Ma ha pure sottolineato l’importanza di «mischiarci di più. Occuparci dell’istruzione, raccontare il nostro lavoro nelle scuole. Non siamo stati in grado di far comprendere a sufficienza ai nostri concittadini che il teatro, come le altre arti, è necessario a un Paese che voglia avere uno sguardo di futuro».
I maestri
Malosti ha citato i maestri, su tutti il suo “nume tutelare” Leo De Berardinis ricordandone alcuni passi: «L’arte teatrale è come la sanità, un bene pubblico”; e poi: «Salvare il teatro come settore non serve perché è parte di un sistema culturale complesso, comprensivo di molto altro». Ha preso in prestito le parole di Federico Fellini spettatore: «Credo che l’espressione dell’opera di un artista trovi il consenso quando dà l’impressione, a chi la fruisce, di ricevere una carica di energia, qualcosa che è vita in sé». Ha citato i suoi maestri Massimo Castri e Luca Ronconi, e pure Giorgio Strehler. «Sono artisti rappresentativi di un grande patrimonio che io in qualche modo posso ritrasmettere».Dai maestri agli intenti artistici
«Ho scelto di lavorare lungo il crinale che separa la tradizione dalla ricerca.
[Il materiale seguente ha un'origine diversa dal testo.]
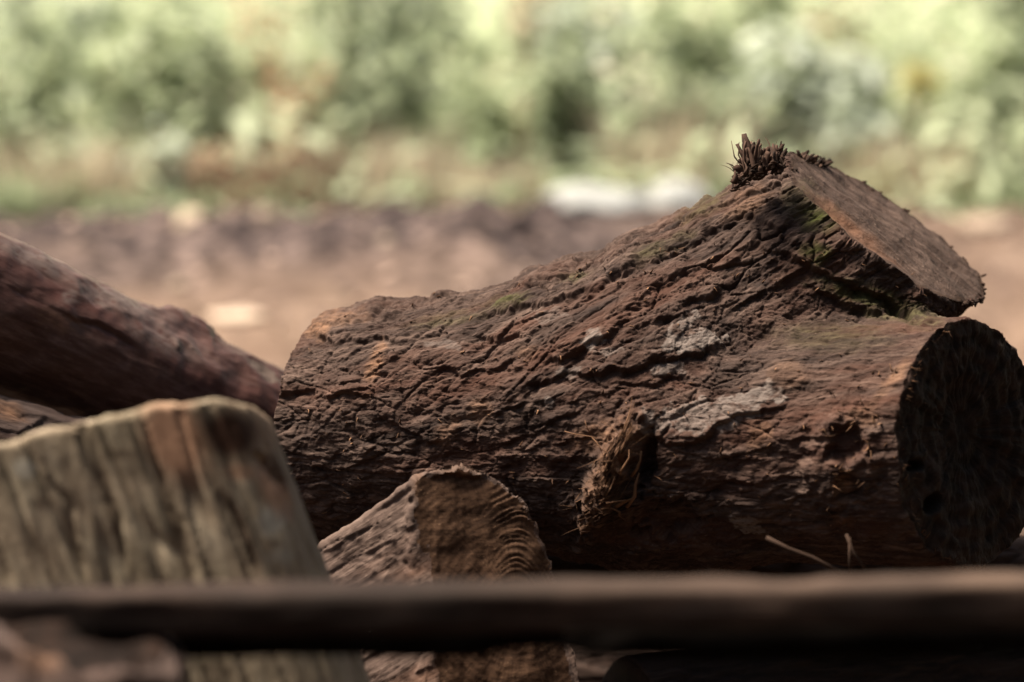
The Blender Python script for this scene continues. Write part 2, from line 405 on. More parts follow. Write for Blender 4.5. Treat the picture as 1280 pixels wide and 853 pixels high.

Questa via deve dialogare con entrambe, alla scoperta di un «teatro popolare d’arte» in cui emozione e processo di elaborazione intellettuale sono un corpus unico, e dove la cultura dell’innovazione è essenziale».Per Malosti l’innovazione passa da trasversalità e contaminazione dei linguaggi artistici e dalla sublimazione dell’arte attorale. Per l’artista, che ha diretto la scuola dello Stabile di Torino, «è fondamentale il lavoro della scuola per attori, per recuperare la centralità dell’attore, questo mi propongo di continuare a fare in Ert».